著者
岩田 美保 イワタ ミホ Iwata Miho
出版者
千葉大学教育学部
雑誌
千葉大学教育学部研究紀要 (ISSN:13482084)
巻号頁・発行日
vol.59, pp.43-45, 2011-03

本研究は,3人きょうだいを含む一家族の夕食時の縦断的な会話データから,きょうだい3人(S(小5)・M(小4)・Y(小1))が学童期にあたる時期の,平日を中心とする母子4者間および休日を中心とする父母子5者間の夕食時においてどのような他者が話題に挙げられるのかについて検討した。母子4者間,父母子5者間に共通し,「友人」に関する言及が突出して多くみられ,また,「友人のきょうだい」に関してもよく言及されていた。
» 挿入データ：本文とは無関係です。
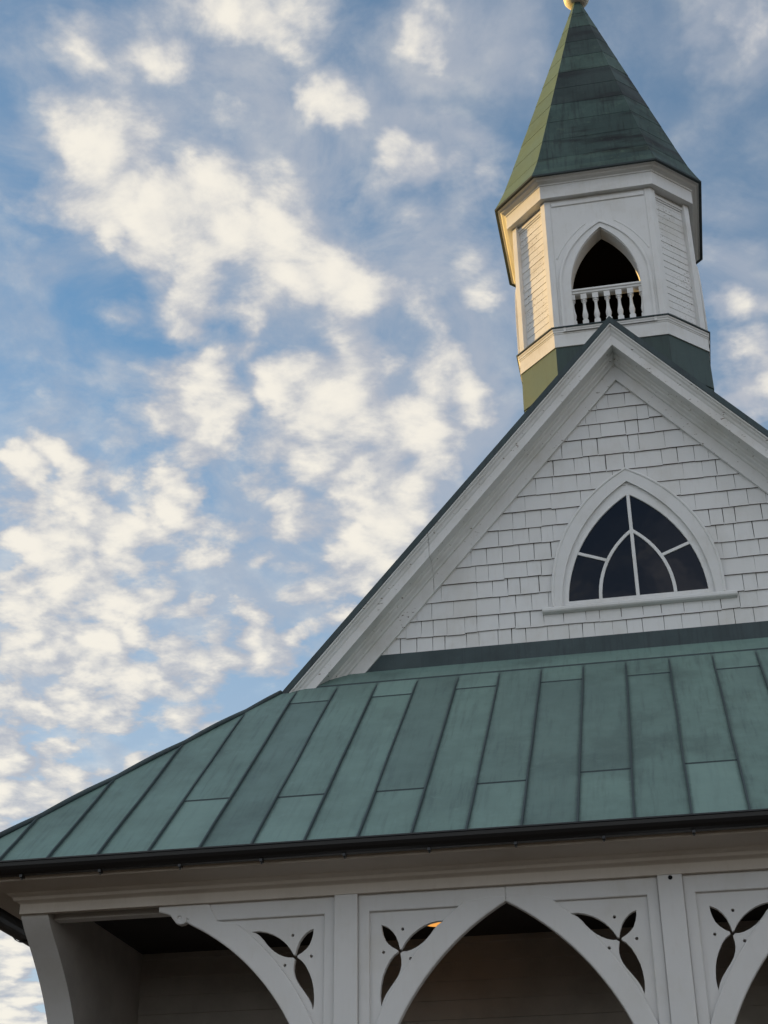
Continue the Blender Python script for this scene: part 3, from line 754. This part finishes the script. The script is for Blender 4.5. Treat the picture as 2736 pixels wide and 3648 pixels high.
# cornice
co = MB()
pc_ = [(1.04, 14.905), (1.256, 14.895), (1.256, 15.105), (1.268, 15.110), (1.270, 15.128), (1.290, 15.138), (1.318, 15.150), (1.335, 15.172), (1.362, 15.180), (1.372, 15.190)]
co.loft([ring(a, z) for a, z in pc_], True, False); co.build('cornice', WHITE, belfry, bevel=.003)
for (p, q) in diag:
    p = Vector((*p, 0)); q = Vector((*q, 0)); d = (q-p).normalized(); nrm = Vector((d.y, -d.x, 0)); c0 = Vector((0, YC, 0))
    b = MB(); a = p+d*.08+c0; e = q-d*.08+c0
    for dz0, dz1, o_ in ((14.785, 14.81, .015), (14.81, 14.85, .028), (14.85, 14.905, .010)):
        b.hexa([a-nrm*(REC-o_)+Vector((0, 0, dz0)), e-nrm*(REC-o_)+Vector((0, 0, dz0)), e-nrm*(REC+.02)+Vector((0, 0, dz0)), a-nrm*(REC+.02)+Vector((0, 0, dz0)),
                a-nrm*(REC-o_)+Vector((0, 0, dz1)), e-nrm*(REC-o_)+Vector((0, 0, dz1)), e-nrm*(REC+.02)+Vector((0, 0, dz1)), a-nrm*(REC+.02)+Vector((0, 0, dz1))])
    b.build('cornice_strip', WHITE, belfry)
# base band with copper cap, and the copper skirt
bc = MB(); bc.loft([ring(a, z) for a, z in [(1.20, 12.768), (1.238, 12.764), (1.240, 12.778), (1.16, 12.815)]], True, False); bc.build('band_cap', DARK_CU, belfry)
sk = MB()
for a0, z0, a1, z1 in ((1.186, 12.50, 1.190, 11.93), (1.178, 11.95, 1.215, 10.6)):
    r0, r1 = ring(a0, z0), ring(a1, z1)
    for j in range(8):
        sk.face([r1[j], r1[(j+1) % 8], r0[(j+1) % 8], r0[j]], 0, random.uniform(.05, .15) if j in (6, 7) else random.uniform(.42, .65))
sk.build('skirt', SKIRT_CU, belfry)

# ------------------------------------------------------------------ spire
sp = MB()
zs = [15.19, 15.60, 16.05, 16.51, 16.96, 17.38, 17.81, 18.23, 18.66, 19.09, 19.50, 19.80, 20.02]
def aspire(z): return .2795*(20.045-z)+.045*max(0, (15.75-z)/.56)**1.7
face_t = {1: .78, 2: .35, 4: .85, 5: .30, 6: .9}
for i in range(len(zs)-1):
    z0, z1 = zs[i], zs[i+1]
    n = 3 if i == 0 else 1
    t_course = [.5, .62, .5, .58, .88, .76, .5, .62, .82, .55, .4, .45, .5][i]
    for s_ in range(n):
        za, zb = z0+(z1-z0)*s_/n, z0+(z1-z0)*(s_+1)/n
        pr_ = .006 if s_ == 0 and i else (.0)
        r0, r1 = ring(aspire(za)+pr_*(1 if s_ == 0 else 0), za-(.012 if i and s_ == 0 else 0)), ring(aspire(zb), zb)
        rl = ring(aspire(za)-.004, za-(.012 if i and s_ == 0 else 0))
        for j in range(8):
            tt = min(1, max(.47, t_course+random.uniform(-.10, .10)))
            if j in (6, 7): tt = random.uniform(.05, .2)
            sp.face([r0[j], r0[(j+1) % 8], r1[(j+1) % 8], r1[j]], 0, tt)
            if i and s_ == 0: sp.face([r0[j], rl[j], rl[(j+1) % 8], r0[(j+1) % 8]], 1, .5)
sp.loft([ring(1.399, 15.176), ring(1.402, 15.200)], True, False, 1); sp.loft([ring(1.399, 15.176), ring(1.25, 15.192)], True, False, 1)
spire = sp.build('spire', [SPIRE_CU, EDGE_CU], belfry if False else chapel)
fb_ = MB(); fb_.lathe([(.01, 19.845), (.10, 19.86), (.165, 19.90), (.195, 19.95), (.203, 20.0), (.195, 20.05), (.165, 20.10), (.10, 20.14), (.045, 20.16), (.03, 20.3), (.03, 20.9), (.0, 21.0)], 0, YC, 24)
fb_.build('finial', white_paint('finial_paint', base=(.74, .70, .60)), spire, smooth=True)

# ------------------------------------------------------------------ lamp under the porch ceiling
lamp = empty('ceiling_lamp', (-2.10, -1.54, 5.066))
lamp['label'] = 'glowing amber ceiling lamp under the porch, seen through a leaf cutout'; lamp['category'] = 'lamp'
lb = MB(); lb.lathe([(.15, -.003), (.205, -.006), (.205, -.022), (.15, -.024)], 0, 0, 24); lb.build('lamp_rim', BLACK_METAL, lamp)
lg = MB(); lg.lathe([(.195, -.022), (.195, -.060), (.18, -.085), (.14, -.10), (.05, -.105)], 0, 0, 24); lg.build('lamp_glass', AMBER, lamp, smooth=True)
for k in range(3):
    ls = MB(); a = k*2*math.pi/3+.5; ls.box(.194*math.cos(a)-.008, .194*math.cos(a)+.008, .194*math.sin(a)-.008, .194*math.sin(a)+.008, -.085, -.02)
    ls.build('lamp_strap', BLACK_METAL, lamp)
一方,父母子5者間に特徴的な他者についての言及として,「社会的な人物(政治家など)」,「スポーツ選手・芸能人」,「TVアニメのキャラクター」,母子4者間に特徴的な言及として,「園の教師」「園の友人」が挙げられ,食事のメンバーが異なることで,他者についての言及や話題に違いが生まれることが示唆された。それら他者の話題の多様性は他者理解を支えるものとしての家族の会話として重要であると考えられた。